— Exercise goal —
Copy the listing below line for line, starting at its first line and ending with the line that has "S.camera = cam_o" in it. Add nothing.

Stored entries:
[BEGIN]

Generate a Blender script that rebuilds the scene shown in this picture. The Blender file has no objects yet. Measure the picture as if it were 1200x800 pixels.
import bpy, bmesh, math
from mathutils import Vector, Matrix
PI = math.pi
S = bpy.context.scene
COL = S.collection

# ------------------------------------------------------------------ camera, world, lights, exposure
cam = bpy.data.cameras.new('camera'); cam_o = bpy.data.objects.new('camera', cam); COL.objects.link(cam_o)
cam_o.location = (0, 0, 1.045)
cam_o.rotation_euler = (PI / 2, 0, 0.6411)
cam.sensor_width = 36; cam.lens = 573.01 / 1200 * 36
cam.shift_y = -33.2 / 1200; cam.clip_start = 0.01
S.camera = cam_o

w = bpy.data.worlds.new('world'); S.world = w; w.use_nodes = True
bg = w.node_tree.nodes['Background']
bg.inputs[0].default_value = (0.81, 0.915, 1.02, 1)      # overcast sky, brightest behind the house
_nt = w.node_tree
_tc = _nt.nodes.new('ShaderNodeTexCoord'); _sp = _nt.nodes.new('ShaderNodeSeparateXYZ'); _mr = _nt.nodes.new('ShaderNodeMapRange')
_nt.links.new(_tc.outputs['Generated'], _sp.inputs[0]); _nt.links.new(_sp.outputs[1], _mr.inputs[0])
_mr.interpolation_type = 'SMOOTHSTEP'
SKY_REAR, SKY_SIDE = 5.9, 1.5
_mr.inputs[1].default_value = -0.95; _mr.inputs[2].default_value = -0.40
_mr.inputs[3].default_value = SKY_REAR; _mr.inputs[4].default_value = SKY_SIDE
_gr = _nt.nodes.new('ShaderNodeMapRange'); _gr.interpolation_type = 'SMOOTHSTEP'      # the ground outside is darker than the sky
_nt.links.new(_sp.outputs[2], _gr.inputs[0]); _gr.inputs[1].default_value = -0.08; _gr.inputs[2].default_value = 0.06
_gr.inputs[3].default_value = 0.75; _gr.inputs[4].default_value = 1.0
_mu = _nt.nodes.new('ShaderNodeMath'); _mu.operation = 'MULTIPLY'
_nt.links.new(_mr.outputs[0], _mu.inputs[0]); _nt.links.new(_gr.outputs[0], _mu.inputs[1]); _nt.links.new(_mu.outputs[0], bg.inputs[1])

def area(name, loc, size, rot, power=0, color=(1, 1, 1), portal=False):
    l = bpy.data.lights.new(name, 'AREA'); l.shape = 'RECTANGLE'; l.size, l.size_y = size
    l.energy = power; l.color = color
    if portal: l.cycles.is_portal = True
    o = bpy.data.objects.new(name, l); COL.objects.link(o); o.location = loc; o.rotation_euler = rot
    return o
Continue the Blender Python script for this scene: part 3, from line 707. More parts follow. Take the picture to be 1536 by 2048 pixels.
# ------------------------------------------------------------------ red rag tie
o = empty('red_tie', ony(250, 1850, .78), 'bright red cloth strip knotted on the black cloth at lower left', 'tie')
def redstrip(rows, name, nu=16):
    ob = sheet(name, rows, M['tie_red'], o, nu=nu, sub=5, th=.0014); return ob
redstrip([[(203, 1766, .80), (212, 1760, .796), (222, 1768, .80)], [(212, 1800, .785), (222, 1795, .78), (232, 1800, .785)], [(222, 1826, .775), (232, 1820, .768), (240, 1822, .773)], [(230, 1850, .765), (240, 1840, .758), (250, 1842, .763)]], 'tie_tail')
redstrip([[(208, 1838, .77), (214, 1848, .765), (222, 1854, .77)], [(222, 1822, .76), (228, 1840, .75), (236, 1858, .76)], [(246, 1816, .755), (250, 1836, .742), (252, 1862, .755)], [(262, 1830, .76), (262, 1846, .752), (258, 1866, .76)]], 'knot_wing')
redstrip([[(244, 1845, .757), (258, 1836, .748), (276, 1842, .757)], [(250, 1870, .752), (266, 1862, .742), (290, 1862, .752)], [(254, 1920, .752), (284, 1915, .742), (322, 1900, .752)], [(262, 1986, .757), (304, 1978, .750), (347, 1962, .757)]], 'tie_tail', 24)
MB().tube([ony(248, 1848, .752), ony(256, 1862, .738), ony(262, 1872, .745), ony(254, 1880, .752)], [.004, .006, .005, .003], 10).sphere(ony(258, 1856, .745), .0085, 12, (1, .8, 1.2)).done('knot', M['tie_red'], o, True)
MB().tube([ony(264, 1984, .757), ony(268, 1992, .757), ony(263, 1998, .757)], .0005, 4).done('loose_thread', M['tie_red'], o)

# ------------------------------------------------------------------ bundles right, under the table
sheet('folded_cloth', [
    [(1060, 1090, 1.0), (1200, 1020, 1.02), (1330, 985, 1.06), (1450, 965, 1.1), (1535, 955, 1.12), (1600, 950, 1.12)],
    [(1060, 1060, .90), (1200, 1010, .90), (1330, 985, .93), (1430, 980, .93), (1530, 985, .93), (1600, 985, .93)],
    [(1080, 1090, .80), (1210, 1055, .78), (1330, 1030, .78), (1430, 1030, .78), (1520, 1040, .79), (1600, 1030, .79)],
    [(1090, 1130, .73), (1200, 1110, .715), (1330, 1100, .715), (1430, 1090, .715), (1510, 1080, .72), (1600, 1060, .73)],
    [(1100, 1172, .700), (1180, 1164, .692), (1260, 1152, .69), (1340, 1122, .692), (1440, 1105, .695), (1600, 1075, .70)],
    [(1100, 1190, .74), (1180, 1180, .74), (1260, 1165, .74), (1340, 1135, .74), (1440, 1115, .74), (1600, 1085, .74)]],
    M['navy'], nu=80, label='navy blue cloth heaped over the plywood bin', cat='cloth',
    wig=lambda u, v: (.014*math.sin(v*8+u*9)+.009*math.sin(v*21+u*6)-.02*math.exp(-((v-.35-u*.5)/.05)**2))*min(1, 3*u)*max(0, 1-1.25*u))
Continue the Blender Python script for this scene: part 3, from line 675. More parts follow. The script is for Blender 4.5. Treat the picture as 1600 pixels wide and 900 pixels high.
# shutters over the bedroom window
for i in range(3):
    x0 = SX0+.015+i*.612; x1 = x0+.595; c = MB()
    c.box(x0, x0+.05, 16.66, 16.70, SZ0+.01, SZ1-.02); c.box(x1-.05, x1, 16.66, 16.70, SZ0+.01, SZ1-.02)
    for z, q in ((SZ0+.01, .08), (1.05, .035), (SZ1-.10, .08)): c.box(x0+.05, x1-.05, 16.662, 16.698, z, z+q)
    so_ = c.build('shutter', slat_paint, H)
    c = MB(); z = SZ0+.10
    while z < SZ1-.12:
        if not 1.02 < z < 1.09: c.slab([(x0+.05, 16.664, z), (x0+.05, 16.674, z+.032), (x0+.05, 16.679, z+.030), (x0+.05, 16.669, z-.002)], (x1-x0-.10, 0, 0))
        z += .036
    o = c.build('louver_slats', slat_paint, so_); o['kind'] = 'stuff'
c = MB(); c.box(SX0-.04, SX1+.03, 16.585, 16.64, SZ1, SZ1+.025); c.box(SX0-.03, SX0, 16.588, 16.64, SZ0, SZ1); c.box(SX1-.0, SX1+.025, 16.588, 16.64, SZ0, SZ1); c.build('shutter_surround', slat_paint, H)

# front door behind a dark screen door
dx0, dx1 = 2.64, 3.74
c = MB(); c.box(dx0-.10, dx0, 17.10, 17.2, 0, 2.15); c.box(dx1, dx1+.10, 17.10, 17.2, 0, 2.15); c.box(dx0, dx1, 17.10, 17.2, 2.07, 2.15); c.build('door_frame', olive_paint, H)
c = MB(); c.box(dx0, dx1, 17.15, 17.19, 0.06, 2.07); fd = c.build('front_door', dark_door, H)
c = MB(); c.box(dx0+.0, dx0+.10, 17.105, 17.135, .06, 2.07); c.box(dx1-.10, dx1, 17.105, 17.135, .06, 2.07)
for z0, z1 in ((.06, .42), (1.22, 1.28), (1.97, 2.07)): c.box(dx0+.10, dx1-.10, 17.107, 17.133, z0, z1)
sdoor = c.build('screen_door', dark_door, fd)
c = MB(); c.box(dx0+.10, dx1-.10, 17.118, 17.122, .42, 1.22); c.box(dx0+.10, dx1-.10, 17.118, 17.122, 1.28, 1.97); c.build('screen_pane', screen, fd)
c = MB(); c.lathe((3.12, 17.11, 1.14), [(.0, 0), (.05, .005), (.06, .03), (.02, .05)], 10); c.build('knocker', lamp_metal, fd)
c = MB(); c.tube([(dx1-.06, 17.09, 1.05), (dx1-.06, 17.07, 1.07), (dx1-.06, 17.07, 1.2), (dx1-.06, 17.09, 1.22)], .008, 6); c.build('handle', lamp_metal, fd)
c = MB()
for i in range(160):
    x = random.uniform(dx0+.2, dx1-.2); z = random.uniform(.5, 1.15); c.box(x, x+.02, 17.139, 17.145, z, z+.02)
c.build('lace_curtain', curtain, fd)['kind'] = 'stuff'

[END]

— Final result —
Generate a Blender script that rebuilds the scene shown in this picture. The Blender file has no objects yet. Measure the picture as if it were 1200x800 pixels.
import bpy, bmesh, math
from mathutils import Vector, Matrix
PI = math.pi
S = bpy.context.scene
COL = S.collection

# ------------------------------------------------------------------ camera, world, lights, exposure
cam = bpy.data.cameras.new('camera'); cam_o = bpy.data.objects.new('camera', cam); COL.objects.link(cam_o)
cam_o.location = (0, 0, 1.045)
cam_o.rotation_euler = (PI / 2, 0, 0.6411)
cam.sensor_width = 36; cam.lens = 573.01 / 1200 * 36
cam.shift_y = -33.2 / 1200; cam.clip_start = 0.01
S.camera = cam_o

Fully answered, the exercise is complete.